** START **

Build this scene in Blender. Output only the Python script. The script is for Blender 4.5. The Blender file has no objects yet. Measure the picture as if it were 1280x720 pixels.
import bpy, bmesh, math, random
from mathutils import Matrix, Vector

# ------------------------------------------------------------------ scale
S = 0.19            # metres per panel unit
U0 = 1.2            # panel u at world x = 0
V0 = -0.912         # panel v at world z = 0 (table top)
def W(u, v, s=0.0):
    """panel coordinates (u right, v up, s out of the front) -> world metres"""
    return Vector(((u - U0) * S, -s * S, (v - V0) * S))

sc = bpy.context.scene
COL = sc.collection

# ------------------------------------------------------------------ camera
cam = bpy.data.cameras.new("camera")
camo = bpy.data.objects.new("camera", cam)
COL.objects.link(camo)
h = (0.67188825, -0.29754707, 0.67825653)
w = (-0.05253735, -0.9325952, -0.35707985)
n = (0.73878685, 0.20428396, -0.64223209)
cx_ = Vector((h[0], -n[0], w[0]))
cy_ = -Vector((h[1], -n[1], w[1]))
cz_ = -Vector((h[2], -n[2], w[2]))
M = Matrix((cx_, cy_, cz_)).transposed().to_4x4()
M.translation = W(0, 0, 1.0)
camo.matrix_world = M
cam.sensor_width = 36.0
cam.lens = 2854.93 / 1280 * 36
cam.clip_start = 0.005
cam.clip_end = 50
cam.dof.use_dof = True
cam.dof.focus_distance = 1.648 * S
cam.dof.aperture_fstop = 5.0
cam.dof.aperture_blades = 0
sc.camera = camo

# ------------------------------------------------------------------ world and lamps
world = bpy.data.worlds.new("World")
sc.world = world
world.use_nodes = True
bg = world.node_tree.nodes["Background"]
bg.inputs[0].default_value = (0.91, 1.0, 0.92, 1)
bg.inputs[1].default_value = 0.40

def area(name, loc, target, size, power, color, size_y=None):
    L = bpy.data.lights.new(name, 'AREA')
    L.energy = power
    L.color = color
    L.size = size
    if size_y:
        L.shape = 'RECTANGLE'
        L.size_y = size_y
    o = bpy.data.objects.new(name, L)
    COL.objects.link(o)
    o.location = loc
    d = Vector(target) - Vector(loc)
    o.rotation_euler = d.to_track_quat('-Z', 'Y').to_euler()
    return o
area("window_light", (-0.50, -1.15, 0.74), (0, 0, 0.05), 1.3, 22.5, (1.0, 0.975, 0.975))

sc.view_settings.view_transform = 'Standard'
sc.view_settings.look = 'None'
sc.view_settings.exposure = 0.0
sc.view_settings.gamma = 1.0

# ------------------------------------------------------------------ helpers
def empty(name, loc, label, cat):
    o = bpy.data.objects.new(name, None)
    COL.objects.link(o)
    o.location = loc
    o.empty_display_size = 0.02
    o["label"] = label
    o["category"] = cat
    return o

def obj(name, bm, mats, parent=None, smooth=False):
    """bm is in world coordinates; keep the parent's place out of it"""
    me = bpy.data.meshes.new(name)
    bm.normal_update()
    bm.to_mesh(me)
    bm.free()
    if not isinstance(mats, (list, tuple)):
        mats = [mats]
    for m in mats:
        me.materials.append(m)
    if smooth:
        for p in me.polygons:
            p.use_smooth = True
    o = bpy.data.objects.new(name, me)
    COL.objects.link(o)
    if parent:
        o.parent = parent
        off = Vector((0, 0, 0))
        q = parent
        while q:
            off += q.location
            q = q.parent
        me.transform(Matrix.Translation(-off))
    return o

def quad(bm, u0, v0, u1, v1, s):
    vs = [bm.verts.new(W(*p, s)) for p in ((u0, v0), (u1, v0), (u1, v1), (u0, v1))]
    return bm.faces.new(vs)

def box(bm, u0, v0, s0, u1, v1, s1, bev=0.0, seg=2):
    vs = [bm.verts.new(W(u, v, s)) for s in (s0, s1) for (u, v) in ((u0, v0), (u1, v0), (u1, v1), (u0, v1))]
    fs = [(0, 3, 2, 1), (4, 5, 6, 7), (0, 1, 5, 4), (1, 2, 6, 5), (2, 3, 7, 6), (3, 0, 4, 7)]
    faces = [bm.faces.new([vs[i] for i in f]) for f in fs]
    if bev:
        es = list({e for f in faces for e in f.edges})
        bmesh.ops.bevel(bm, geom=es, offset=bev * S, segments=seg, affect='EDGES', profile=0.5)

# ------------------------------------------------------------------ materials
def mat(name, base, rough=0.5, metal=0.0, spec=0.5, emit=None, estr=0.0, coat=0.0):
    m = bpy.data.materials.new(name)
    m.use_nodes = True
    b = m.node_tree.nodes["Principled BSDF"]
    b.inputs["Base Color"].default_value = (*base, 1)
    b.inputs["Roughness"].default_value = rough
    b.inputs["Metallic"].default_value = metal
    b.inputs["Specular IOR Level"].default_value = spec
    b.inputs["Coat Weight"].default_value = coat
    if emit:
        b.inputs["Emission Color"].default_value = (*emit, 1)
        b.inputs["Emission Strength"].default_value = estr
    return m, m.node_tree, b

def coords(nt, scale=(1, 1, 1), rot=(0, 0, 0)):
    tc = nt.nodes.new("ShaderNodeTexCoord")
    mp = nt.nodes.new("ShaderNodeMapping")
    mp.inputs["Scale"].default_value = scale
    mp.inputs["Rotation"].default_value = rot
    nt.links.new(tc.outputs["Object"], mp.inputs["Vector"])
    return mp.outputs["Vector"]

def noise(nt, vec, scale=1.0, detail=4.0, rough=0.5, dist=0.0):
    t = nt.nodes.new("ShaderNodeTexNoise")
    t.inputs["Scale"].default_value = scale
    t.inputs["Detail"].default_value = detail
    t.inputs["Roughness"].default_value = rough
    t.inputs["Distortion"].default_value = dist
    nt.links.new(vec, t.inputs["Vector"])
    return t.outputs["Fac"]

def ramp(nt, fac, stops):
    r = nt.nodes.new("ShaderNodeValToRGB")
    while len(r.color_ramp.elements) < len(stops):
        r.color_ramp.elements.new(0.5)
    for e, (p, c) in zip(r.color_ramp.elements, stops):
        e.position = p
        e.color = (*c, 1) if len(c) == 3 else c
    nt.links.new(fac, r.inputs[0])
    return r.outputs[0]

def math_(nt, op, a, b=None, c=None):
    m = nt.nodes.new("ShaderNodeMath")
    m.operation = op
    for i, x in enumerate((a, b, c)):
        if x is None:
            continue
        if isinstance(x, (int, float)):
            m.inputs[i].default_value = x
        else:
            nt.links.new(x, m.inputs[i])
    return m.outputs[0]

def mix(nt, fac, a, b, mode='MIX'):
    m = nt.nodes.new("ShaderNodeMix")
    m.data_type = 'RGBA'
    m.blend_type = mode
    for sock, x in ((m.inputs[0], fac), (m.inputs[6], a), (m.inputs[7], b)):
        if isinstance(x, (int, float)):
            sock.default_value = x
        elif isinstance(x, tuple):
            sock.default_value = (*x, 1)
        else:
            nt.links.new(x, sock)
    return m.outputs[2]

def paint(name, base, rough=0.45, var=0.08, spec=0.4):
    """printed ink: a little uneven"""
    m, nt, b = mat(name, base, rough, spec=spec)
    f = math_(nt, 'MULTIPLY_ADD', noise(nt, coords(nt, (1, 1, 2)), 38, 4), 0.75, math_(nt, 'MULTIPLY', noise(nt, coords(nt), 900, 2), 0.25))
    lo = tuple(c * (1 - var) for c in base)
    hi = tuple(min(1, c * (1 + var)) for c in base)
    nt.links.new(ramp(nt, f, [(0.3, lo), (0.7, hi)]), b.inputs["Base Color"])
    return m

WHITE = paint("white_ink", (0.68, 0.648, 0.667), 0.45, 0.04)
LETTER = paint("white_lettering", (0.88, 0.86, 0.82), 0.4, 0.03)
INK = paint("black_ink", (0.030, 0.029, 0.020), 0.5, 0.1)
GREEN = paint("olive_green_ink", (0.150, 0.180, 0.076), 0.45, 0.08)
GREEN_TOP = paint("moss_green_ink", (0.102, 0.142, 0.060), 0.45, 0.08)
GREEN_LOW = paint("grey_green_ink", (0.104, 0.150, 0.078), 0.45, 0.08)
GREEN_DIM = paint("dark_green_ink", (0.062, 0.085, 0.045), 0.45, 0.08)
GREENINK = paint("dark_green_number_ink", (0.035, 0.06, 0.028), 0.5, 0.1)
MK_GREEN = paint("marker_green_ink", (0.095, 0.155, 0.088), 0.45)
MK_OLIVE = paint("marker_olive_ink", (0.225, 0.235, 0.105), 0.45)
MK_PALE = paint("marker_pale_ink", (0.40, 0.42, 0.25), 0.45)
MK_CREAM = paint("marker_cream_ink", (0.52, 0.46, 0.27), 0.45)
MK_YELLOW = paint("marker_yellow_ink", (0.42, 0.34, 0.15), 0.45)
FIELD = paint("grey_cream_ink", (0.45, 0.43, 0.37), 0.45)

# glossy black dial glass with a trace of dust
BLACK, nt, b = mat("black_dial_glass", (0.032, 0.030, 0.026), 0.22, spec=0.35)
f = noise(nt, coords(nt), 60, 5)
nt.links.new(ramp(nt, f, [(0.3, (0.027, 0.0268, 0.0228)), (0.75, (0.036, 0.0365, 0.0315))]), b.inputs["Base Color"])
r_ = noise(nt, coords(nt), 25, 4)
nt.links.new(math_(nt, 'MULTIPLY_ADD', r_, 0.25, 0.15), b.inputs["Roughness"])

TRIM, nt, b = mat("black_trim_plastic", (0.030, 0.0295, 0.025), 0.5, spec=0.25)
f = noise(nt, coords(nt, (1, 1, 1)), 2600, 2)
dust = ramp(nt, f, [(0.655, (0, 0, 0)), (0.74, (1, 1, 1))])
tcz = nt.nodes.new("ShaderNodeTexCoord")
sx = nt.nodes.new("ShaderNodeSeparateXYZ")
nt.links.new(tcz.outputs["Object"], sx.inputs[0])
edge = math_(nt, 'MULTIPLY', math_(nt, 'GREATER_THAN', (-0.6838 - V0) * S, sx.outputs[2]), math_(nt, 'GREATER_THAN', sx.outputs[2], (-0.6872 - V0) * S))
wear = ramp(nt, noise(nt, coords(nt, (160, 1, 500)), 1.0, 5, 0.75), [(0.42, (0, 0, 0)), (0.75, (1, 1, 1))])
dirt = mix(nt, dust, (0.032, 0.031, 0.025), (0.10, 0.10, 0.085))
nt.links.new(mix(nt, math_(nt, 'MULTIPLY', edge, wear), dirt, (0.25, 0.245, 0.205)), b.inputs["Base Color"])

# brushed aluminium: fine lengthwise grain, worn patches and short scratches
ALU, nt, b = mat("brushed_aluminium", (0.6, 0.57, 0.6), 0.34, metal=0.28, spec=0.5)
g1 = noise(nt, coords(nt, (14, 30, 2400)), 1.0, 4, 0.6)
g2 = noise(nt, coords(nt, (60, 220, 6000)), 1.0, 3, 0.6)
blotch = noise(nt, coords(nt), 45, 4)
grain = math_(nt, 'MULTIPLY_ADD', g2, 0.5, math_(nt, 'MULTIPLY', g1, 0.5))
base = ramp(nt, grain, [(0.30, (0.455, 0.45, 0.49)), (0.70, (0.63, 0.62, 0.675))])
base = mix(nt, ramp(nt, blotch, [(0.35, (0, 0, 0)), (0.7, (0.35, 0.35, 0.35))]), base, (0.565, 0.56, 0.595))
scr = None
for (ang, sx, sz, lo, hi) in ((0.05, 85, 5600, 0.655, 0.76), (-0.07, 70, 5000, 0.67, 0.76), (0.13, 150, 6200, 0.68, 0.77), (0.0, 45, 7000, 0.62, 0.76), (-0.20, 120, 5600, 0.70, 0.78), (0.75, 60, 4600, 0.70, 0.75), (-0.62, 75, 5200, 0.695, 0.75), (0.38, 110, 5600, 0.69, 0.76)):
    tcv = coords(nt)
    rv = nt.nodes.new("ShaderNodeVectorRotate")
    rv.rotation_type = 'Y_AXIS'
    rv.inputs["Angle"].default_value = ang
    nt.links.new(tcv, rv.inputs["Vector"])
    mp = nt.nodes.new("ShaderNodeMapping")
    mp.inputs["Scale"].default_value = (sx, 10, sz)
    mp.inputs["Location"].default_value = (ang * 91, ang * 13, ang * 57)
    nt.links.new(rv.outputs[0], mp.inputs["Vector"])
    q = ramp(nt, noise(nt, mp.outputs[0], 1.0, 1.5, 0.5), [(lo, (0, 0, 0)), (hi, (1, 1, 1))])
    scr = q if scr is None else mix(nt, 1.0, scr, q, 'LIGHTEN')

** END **

**WRITTEN PROBLEM**
Identify lines with the string "objects". Copy each one.

**PROBLEM SOLUTION**
Build this scene in Blender. Output only the Python script. The script is for Blender 4.5. The Blender file has no objects yet. Measure the picture as if it were 1280x720 pixels.
camo = bpy.data.objects.new("camera", cam)
COL.objects.link(camo)
    o = bpy.data.objects.new(name, L)
    COL.objects.link(o)
    o = bpy.data.objects.new(name, None)
    COL.objects.link(o)
    o = bpy.data.objects.new(name, me)
    COL.objects.link(o)